Slightly out of date, but may still be interesting: The 10 biggest (non PG) video game worlds. On this list, the record is Guild Wars Nightfall, at 15,000 sq miles / 38,850 sq km. Although if it's anything like the original GW, there'll be lots of areas in there filled with unclimable mountains. :)

Interesting list, I doubt very much - even in those examples, the map designers placed every individual tree by hand (in fact I think I may have worked with some of the people on Operation Flashpoint: Dragon Rising that were still around from my days at the studio)

So CIG are kind of expecting us to believe that they are going to produce planetary data for 100 systems of planets, each (presumably) larger than the largest crafted maps in video games. I say they are "kind of" expecting us to believe that, because that's what they implied in the two demos recently, they had a very nicely crafted game area on a big planet they flew down to.

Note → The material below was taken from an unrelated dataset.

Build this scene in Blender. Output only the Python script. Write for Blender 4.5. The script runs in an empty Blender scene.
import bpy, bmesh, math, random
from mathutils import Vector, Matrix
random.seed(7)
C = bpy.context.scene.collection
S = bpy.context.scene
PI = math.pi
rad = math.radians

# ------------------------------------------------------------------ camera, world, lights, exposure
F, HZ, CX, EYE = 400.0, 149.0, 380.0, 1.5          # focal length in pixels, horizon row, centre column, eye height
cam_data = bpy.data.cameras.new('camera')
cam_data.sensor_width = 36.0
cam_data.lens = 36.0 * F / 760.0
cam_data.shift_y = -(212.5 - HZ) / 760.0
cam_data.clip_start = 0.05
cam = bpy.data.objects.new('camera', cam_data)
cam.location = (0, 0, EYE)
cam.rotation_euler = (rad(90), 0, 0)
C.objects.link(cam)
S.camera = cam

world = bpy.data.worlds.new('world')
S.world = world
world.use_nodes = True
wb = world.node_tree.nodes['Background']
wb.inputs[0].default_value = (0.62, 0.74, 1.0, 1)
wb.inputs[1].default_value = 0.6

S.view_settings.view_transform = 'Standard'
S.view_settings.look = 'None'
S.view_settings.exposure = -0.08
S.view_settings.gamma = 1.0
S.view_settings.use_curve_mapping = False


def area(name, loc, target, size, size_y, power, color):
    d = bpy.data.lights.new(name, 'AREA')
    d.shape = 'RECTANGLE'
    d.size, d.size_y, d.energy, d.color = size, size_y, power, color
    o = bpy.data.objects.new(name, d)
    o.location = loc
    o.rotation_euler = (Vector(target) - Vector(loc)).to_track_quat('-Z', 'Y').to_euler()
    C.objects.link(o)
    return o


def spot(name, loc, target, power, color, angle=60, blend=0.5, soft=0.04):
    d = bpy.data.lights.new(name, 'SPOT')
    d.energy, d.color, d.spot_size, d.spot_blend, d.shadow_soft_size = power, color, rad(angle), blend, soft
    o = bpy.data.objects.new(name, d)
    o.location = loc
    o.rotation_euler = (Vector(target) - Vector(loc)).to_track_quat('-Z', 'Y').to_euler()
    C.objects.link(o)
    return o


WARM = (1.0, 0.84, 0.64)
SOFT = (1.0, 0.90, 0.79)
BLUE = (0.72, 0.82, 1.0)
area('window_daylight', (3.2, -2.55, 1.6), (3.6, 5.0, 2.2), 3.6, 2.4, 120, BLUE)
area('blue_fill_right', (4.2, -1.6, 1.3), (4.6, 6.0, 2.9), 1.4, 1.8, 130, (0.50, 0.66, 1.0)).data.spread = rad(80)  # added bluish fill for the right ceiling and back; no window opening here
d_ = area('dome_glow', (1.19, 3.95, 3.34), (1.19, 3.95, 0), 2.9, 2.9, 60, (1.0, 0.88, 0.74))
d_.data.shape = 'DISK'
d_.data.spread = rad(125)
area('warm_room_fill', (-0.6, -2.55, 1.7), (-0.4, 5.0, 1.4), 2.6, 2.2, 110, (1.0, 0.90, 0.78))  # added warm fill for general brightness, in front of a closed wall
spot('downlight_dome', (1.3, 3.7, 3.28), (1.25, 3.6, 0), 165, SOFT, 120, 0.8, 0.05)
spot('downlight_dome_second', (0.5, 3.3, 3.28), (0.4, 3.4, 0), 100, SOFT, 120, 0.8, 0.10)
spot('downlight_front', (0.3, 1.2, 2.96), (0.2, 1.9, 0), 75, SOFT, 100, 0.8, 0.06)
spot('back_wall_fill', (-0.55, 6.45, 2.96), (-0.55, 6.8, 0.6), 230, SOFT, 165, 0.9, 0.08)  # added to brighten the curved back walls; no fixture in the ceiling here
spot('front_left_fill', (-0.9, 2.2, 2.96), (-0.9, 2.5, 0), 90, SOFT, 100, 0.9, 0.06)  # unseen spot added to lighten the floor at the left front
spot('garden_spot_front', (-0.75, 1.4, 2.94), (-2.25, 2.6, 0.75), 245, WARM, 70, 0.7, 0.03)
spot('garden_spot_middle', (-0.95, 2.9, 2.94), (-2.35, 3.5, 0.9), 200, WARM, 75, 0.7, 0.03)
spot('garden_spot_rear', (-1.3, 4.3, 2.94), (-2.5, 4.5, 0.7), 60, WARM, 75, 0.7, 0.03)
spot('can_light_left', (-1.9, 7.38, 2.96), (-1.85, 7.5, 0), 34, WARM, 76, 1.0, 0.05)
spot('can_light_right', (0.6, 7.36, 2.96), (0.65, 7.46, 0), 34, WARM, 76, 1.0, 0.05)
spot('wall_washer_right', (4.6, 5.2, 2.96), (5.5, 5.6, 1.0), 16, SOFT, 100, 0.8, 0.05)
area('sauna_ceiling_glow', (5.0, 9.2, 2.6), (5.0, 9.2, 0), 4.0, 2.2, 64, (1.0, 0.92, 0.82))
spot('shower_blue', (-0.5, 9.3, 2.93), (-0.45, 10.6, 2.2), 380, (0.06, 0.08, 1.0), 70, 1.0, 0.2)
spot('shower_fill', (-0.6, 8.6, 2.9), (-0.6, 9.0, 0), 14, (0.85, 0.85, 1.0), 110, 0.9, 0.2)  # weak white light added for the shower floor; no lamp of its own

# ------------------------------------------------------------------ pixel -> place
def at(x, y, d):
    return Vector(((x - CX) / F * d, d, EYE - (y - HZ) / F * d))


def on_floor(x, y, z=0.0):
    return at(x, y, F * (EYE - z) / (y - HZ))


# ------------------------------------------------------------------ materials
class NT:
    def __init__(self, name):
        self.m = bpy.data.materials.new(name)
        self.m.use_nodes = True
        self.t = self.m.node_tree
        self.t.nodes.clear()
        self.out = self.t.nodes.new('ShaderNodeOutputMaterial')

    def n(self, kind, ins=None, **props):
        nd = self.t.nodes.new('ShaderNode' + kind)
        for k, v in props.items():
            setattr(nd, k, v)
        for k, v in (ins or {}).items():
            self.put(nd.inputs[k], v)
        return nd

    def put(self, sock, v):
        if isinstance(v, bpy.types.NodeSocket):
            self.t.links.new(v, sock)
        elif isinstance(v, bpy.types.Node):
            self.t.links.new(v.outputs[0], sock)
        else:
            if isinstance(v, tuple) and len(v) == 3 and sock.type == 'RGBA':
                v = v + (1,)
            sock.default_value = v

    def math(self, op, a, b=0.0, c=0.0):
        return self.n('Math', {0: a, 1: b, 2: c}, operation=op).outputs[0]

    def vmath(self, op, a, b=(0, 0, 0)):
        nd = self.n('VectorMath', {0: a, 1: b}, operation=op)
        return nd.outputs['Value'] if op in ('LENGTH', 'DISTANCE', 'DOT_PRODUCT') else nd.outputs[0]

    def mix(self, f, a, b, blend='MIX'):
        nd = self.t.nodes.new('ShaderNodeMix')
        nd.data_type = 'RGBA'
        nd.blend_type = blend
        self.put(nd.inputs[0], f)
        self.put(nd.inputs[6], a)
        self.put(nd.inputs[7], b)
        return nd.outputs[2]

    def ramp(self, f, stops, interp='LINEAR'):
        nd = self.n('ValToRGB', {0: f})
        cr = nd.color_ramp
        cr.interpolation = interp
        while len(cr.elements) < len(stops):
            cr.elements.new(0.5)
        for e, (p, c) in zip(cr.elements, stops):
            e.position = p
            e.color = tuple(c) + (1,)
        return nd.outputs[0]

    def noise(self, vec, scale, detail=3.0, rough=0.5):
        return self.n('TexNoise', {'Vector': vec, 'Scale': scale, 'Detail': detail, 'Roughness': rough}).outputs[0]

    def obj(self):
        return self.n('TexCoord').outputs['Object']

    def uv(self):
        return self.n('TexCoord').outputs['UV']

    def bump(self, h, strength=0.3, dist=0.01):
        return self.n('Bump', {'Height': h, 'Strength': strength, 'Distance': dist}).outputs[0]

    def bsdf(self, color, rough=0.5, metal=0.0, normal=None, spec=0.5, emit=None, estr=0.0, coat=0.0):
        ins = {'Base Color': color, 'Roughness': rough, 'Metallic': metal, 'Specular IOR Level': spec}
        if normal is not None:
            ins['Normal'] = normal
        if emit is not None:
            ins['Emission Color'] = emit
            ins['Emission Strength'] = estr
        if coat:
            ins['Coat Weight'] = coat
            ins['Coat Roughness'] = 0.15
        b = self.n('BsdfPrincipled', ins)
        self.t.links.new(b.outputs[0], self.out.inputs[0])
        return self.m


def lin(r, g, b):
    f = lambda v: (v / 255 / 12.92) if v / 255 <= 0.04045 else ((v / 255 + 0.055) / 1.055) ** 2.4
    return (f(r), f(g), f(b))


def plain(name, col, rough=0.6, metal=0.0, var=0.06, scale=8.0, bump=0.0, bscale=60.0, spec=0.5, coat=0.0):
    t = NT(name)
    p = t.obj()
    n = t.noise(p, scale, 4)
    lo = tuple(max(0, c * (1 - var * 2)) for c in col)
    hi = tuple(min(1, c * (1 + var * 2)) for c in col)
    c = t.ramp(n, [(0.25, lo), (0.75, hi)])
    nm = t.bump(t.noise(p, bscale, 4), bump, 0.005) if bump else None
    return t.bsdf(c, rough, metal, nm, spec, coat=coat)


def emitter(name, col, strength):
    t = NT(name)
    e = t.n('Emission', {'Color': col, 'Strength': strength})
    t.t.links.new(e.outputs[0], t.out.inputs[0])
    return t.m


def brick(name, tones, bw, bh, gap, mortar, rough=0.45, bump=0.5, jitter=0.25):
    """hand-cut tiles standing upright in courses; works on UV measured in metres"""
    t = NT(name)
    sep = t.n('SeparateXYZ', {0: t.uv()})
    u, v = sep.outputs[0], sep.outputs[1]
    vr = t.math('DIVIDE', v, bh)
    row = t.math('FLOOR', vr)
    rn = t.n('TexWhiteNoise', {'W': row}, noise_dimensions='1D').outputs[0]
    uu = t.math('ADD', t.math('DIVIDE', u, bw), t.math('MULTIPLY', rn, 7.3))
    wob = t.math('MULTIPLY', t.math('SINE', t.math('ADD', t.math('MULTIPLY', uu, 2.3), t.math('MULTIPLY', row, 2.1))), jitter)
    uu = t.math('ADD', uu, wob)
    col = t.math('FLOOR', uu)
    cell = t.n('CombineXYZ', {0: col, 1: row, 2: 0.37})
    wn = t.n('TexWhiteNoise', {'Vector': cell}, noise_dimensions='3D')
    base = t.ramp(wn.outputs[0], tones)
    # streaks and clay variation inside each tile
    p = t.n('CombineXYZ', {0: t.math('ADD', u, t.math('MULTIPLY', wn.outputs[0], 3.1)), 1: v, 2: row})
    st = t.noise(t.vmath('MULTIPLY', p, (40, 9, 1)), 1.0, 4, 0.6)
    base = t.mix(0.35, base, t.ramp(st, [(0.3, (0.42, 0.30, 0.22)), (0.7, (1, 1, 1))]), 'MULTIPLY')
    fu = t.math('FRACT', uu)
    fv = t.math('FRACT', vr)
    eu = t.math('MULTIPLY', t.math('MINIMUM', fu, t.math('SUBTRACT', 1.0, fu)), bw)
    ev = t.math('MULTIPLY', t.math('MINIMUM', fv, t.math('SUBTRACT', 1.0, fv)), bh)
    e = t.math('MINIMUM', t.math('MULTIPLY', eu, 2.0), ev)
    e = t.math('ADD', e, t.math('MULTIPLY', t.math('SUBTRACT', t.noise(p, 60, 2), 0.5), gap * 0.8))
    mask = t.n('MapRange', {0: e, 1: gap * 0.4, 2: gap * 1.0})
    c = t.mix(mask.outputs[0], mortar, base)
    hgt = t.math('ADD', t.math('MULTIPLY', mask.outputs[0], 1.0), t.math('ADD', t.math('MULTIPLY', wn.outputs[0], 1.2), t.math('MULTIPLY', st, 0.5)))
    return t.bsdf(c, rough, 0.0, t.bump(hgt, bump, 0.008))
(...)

CR talked extensively about the "fidelities" they hope to achieve by re-working the PG landscape, and they showed us demonstrations where they hand selected the areas they wanted to PG, then went in and tweaked them.

It won't happen. Even if they fully believe this is how it's going to work, it won't. They won't have enough people, enough time or even enough memory. Presuming they manage to get it working, they'll tweak some areas sure - but the majority of it will be PG oatmeal which is FINE, but the implication is they are going to tweak bits of that oatmeal and somehow serve it to us with tweaks in. That's going to be very interesting. I really hope they didn't just work out all of this stuff for some trade show demos otherwise they are fast developing themselves into some real corners.